Can something be attached to the spring ?

A hanged spring with weights. Students increase the weights and measure the time of 10 swings per weight.

or will the weight have influence ?

?

Or an accelerometer directly connected to the spring.

:~
Students should compute the acceleration by the date.

Grumpy_Mike:
I would use a IR distance sensor under the spring.

Under the spring? (does it work by maximum distance?), can it count 10 swings?

Grumpy_Mike:
Or you could use a pendulum like my project here:-
Harmonograph on Vimeo

What's the kind of its sensors?

Under the spring?

Yes.

does it work by maximum distance?

It measures distance continuously, you want to measure the minimum distance, that is what your code should do.

can it count 10 swings?

that is what your code should do.

Students should compute the acceleration by the date.

By looking at the data you can tell when the maximum and minimum points are. If you know the rate of the data measurements you can determine the time.

Use an IR distance sensor. I think that is the easiest solution and it will work.

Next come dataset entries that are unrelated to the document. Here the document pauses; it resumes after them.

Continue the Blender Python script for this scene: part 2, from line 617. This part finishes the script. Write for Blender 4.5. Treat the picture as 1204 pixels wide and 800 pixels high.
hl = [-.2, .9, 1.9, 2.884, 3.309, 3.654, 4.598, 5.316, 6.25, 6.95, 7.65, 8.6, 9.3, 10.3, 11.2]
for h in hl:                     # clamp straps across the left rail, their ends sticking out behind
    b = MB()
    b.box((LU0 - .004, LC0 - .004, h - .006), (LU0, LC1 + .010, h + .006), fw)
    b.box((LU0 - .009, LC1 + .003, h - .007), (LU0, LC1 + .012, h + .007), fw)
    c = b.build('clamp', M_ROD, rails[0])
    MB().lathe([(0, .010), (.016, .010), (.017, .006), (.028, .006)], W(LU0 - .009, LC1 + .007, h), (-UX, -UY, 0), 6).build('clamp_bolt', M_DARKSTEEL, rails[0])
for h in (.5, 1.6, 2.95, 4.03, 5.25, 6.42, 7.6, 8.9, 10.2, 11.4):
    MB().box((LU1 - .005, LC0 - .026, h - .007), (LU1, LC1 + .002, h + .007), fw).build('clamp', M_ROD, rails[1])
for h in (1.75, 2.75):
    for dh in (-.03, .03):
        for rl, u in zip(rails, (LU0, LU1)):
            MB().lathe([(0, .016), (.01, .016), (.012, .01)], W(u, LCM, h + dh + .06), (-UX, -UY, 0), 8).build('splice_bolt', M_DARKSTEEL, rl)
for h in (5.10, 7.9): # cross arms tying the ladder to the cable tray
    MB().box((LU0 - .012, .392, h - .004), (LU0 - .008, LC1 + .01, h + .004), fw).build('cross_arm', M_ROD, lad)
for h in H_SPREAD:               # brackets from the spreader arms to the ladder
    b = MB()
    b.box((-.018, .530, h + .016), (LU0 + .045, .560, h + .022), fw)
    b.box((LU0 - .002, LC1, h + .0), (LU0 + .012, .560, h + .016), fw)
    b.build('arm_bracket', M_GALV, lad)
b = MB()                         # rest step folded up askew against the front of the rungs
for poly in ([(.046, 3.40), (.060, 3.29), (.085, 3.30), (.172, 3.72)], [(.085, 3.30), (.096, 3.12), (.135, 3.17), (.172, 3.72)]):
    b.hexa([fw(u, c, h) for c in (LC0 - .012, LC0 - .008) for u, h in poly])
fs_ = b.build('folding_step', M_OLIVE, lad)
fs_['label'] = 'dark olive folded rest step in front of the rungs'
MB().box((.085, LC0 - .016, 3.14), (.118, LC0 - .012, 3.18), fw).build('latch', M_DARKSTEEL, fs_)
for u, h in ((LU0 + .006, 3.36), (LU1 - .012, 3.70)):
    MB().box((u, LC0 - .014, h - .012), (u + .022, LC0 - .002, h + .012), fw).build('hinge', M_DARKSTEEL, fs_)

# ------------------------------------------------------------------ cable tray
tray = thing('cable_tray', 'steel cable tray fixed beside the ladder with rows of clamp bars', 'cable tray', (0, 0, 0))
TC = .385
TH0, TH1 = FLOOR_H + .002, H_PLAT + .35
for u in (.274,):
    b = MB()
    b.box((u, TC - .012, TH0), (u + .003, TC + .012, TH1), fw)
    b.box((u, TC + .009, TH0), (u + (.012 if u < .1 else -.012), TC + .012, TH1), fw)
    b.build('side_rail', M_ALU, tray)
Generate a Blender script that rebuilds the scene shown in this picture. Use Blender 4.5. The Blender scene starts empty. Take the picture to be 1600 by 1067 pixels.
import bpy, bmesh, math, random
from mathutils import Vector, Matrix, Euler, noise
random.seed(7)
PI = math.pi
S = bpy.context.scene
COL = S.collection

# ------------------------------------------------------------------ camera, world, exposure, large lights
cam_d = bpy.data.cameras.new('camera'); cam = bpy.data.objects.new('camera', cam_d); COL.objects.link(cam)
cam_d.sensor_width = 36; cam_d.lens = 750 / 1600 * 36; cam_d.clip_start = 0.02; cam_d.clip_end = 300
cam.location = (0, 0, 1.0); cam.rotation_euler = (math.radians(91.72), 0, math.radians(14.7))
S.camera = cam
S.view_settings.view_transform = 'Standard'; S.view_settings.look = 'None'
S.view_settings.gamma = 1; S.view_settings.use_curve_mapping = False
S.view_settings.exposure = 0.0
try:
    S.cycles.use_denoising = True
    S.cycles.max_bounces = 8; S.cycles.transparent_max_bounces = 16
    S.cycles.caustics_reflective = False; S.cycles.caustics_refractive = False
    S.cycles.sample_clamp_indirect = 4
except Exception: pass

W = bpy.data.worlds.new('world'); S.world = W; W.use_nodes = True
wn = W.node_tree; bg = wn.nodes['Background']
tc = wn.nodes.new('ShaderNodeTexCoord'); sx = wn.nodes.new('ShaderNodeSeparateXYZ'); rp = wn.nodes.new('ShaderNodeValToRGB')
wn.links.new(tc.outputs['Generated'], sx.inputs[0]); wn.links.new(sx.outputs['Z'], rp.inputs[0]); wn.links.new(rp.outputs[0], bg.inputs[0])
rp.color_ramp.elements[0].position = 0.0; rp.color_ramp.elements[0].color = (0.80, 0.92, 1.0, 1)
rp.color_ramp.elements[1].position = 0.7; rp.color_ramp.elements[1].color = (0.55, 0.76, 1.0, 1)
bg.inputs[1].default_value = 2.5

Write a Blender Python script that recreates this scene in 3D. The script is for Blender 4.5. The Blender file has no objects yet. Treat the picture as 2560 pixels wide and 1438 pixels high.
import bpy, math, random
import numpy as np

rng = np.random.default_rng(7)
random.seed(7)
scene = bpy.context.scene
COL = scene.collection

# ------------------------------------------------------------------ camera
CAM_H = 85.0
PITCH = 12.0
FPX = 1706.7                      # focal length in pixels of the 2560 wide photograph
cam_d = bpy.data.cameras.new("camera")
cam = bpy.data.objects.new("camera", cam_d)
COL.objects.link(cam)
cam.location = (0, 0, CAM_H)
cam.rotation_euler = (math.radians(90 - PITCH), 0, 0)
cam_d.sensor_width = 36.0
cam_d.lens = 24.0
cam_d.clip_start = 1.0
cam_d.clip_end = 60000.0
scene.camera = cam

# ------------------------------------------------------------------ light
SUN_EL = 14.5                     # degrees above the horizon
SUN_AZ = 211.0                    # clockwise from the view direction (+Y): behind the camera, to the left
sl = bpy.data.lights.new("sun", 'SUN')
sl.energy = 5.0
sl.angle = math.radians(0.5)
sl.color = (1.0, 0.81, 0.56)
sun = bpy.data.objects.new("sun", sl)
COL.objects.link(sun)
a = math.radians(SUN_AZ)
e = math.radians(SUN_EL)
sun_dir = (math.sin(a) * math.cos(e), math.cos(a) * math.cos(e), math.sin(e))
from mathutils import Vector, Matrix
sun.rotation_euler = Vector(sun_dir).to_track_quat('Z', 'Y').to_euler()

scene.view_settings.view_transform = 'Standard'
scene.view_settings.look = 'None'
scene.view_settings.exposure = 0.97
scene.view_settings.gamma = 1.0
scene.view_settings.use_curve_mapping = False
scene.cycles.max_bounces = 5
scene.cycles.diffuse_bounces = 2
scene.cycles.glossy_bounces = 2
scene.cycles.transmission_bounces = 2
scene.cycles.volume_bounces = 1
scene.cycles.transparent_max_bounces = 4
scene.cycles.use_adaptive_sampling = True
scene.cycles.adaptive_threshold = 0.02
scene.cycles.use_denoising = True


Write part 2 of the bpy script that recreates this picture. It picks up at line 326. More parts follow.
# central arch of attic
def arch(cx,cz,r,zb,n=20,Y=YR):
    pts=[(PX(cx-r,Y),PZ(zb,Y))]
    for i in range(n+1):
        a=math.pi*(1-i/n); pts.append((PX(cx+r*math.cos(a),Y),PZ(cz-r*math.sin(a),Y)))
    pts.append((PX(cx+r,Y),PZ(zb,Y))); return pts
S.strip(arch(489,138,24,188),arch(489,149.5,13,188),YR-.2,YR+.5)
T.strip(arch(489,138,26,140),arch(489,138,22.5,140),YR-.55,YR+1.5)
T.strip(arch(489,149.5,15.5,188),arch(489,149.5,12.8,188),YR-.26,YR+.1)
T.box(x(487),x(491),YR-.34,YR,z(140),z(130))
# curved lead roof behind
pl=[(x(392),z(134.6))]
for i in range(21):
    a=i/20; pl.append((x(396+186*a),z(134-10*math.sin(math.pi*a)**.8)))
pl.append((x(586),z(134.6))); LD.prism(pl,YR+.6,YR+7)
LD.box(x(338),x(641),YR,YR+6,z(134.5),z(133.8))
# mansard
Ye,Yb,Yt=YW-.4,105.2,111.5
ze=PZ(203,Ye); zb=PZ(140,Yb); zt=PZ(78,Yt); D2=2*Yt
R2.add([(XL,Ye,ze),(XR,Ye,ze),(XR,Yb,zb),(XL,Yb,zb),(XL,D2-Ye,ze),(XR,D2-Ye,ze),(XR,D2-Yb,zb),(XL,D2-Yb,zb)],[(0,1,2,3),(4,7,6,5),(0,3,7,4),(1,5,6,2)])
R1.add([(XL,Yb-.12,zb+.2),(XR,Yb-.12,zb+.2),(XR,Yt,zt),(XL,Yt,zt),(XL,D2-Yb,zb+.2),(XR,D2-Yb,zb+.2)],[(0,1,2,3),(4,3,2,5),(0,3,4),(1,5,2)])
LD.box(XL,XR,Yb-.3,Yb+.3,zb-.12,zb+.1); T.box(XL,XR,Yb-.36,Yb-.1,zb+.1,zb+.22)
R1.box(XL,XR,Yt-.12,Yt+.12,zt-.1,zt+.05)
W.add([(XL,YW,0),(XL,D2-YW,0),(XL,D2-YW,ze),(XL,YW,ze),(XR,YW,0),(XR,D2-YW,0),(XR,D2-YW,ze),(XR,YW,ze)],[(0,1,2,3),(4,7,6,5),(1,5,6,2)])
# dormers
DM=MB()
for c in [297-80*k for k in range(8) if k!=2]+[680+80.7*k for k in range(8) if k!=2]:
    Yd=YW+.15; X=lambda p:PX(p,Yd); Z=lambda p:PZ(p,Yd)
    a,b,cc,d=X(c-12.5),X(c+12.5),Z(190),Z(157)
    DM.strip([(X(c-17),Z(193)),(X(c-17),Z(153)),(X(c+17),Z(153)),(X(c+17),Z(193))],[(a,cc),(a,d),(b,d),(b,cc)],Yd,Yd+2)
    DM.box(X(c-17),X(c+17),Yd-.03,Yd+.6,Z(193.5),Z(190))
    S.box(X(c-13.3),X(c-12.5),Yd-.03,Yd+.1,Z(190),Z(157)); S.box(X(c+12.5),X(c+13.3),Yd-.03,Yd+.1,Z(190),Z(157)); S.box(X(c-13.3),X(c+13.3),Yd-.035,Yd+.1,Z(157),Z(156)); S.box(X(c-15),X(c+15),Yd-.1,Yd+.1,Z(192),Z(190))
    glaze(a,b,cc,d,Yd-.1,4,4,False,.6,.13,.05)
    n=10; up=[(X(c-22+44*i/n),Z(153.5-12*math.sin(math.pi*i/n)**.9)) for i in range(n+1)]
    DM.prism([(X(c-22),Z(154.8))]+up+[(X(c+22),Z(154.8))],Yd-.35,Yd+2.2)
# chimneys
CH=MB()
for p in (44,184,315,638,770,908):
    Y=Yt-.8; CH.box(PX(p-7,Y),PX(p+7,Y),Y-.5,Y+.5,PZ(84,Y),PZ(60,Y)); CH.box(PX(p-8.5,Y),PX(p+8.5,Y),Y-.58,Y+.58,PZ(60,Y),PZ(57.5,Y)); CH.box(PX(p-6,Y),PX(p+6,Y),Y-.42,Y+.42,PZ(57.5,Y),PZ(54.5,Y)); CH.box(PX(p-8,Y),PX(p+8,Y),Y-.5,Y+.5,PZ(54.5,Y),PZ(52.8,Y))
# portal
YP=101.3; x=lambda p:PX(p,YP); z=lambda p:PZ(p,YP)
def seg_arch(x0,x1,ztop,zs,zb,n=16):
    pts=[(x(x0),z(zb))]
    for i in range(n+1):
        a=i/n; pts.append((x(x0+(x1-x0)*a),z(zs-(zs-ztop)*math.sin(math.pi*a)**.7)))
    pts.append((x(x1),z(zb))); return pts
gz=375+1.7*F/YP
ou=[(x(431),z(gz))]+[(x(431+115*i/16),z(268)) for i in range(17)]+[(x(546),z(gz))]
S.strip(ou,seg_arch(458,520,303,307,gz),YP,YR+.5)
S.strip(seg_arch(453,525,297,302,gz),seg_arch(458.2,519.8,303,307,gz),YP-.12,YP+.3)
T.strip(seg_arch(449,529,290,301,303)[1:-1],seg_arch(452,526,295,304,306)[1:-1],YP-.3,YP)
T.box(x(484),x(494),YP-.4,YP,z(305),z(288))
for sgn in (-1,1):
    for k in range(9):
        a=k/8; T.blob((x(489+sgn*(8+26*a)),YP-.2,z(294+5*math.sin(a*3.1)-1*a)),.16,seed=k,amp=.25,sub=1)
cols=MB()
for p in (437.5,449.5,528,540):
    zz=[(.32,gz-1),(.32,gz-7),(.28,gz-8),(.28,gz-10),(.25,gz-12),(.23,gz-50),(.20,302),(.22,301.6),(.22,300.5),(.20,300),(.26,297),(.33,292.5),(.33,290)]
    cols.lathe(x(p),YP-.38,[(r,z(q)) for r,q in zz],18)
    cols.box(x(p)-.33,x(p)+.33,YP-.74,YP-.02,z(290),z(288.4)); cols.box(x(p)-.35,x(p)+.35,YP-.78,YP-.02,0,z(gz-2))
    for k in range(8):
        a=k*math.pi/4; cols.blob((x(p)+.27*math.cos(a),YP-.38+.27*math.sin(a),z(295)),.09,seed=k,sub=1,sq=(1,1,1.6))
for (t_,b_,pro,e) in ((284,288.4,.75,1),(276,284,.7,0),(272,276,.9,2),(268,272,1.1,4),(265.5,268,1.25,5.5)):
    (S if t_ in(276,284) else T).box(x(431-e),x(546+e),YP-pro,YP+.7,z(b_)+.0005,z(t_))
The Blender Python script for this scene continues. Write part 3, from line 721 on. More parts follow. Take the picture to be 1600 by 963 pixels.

There might be many other ways (load cell, magnet + hall, ultrasonic distance, accelerometer, visual with webcam + software, IR gate), but they are not better.

Peter_n:
Use an IR distance sensor. I think that is the easiest solution and it will work.

Is this what you mean:

Is this what you mean:

No no no no no no no no no!!!!!!

Use a voice recognition library and count how many times the string "boing" occurs in the output.

A 'real' IR proximity sensor.
For example these:

You have to find one that has a range that you need and works with 5V.

So all you need is an Arduino Uno and such a sensor (and a 7...7.5...12V power supply). Connect the Arduino Uno to a computer, make the code for it, and maybe you have to attach a piece of white paper to the bottom of the weights.

Have a look at the datasheet, so you know what the output graph is according to the distance.

The Power Supply can be a small switching power supply. It might be needed for more accurate data. The Arduino uses the 5V by default for reference to measure an analog voltage. When the Arduino Uno is powered via the usb cable, the 5V could be 4.6V, and that makes the data inaccurate. You can avoid that by powering the Arduino Uno with a power supply to the barrel jack.